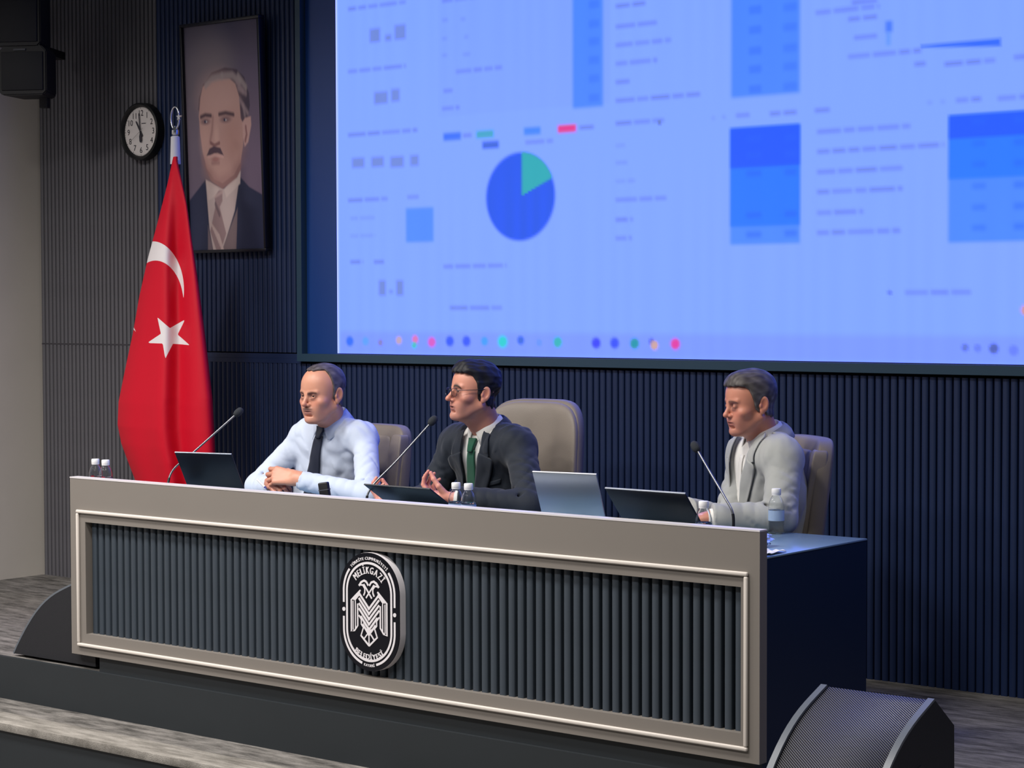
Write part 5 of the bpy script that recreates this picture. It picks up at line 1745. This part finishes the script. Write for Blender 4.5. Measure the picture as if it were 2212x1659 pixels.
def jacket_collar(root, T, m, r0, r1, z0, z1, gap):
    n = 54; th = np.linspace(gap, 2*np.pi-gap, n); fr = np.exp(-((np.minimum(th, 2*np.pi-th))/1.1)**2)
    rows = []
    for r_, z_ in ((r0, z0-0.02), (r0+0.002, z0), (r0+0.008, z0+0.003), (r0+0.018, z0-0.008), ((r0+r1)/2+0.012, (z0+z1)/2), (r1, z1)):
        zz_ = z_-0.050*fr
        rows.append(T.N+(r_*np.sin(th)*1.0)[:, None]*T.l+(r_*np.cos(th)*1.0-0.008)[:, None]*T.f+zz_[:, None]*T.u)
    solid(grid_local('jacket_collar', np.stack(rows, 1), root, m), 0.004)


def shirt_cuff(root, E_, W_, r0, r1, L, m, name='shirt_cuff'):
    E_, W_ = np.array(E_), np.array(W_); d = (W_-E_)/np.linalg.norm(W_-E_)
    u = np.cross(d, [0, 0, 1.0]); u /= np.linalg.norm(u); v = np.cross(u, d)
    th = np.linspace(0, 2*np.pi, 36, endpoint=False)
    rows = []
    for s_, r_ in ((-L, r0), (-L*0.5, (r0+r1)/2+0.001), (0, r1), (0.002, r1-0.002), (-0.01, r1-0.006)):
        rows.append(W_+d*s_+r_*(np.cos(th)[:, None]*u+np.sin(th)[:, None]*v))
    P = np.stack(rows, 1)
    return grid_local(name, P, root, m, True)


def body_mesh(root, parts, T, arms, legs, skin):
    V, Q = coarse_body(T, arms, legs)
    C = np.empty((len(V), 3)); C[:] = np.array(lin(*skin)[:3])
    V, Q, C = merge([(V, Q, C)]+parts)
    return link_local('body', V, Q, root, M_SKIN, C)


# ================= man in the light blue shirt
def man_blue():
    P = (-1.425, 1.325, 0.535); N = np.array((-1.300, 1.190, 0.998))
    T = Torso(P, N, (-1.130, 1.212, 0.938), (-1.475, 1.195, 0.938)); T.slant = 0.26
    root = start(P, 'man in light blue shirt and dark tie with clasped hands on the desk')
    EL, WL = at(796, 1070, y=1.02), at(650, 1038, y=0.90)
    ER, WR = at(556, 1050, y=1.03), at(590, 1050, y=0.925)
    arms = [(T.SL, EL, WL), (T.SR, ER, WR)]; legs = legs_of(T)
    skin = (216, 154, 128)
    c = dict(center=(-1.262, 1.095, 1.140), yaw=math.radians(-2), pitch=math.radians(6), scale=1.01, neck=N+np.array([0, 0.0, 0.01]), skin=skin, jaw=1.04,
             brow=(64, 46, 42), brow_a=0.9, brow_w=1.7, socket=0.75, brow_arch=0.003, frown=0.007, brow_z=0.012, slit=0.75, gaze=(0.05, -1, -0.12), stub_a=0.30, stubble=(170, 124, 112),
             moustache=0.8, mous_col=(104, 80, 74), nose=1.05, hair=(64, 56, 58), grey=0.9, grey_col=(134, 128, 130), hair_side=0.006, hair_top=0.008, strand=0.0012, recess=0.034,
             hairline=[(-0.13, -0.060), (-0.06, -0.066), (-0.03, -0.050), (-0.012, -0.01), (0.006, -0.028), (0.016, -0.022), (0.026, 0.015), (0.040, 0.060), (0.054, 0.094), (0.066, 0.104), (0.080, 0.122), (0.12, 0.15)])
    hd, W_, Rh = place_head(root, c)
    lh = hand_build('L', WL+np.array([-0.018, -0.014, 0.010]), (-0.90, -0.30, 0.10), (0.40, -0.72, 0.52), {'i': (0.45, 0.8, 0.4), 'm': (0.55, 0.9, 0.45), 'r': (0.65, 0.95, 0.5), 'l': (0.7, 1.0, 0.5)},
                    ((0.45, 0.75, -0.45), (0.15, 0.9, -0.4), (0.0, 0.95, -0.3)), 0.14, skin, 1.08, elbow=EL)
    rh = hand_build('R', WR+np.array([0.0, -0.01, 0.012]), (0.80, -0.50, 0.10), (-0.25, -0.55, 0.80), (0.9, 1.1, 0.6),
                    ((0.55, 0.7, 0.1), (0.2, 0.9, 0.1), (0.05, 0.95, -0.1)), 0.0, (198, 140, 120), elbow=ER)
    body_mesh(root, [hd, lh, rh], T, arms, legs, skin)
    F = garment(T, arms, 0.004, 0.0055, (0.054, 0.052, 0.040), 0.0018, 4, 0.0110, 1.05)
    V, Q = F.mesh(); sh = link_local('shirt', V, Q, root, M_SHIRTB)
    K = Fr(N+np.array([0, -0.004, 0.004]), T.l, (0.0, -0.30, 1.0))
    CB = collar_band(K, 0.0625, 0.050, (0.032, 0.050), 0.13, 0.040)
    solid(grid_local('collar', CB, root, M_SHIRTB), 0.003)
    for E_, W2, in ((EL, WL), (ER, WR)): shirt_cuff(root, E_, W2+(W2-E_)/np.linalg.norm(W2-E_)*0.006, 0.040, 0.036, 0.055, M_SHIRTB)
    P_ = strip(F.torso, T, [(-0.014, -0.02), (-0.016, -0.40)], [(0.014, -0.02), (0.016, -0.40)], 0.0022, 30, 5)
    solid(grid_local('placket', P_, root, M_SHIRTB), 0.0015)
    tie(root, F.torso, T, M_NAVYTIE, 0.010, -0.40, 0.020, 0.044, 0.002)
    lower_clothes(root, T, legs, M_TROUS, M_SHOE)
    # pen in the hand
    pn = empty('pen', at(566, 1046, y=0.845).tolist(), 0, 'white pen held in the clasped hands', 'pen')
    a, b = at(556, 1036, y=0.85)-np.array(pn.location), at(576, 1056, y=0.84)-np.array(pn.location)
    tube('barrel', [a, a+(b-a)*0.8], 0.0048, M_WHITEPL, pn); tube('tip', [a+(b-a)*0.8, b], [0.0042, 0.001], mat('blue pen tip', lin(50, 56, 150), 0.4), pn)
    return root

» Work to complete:
Leave out the pictures, then repeat the listing above exactly from its first line to the line with "return link_local('body', V, Q, root, M_SKIN, C)", inclusive.

» Solution to the problem:
Write part 5 of the bpy script that recreates this picture. It picks up at line 1745. This part finishes the script. Write for Blender 4.5. Measure the picture as if it were 2212x1659 pixels.
def jacket_collar(root, T, m, r0, r1, z0, z1, gap):
    n = 54; th = np.linspace(gap, 2*np.pi-gap, n); fr = np.exp(-((np.minimum(th, 2*np.pi-th))/1.1)**2)
    rows = []
    for r_, z_ in ((r0, z0-0.02), (r0+0.002, z0), (r0+0.008, z0+0.003), (r0+0.018, z0-0.008), ((r0+r1)/2+0.012, (z0+z1)/2), (r1, z1)):
        zz_ = z_-0.050*fr
        rows.append(T.N+(r_*np.sin(th)*1.0)[:, None]*T.l+(r_*np.cos(th)*1.0-0.008)[:, None]*T.f+zz_[:, None]*T.u)
    solid(grid_local('jacket_collar', np.stack(rows, 1), root, m), 0.004)


def shirt_cuff(root, E_, W_, r0, r1, L, m, name='shirt_cuff'):
    E_, W_ = np.array(E_), np.array(W_); d = (W_-E_)/np.linalg.norm(W_-E_)
    u = np.cross(d, [0, 0, 1.0]); u /= np.linalg.norm(u); v = np.cross(u, d)
    th = np.linspace(0, 2*np.pi, 36, endpoint=False)
    rows = []
    for s_, r_ in ((-L, r0), (-L*0.5, (r0+r1)/2+0.001), (0, r1), (0.002, r1-0.002), (-0.01, r1-0.006)):
        rows.append(W_+d*s_+r_*(np.cos(th)[:, None]*u+np.sin(th)[:, None]*v))
    P = np.stack(rows, 1)
    return grid_local(name, P, root, m, True)


def body_mesh(root, parts, T, arms, legs, skin):
    V, Q = coarse_body(T, arms, legs)
    C = np.empty((len(V), 3)); C[:] = np.array(lin(*skin)[:3])
    V, Q, C = merge([(V, Q, C)]+parts)
    return link_local('body', V, Q, root, M_SKIN, C)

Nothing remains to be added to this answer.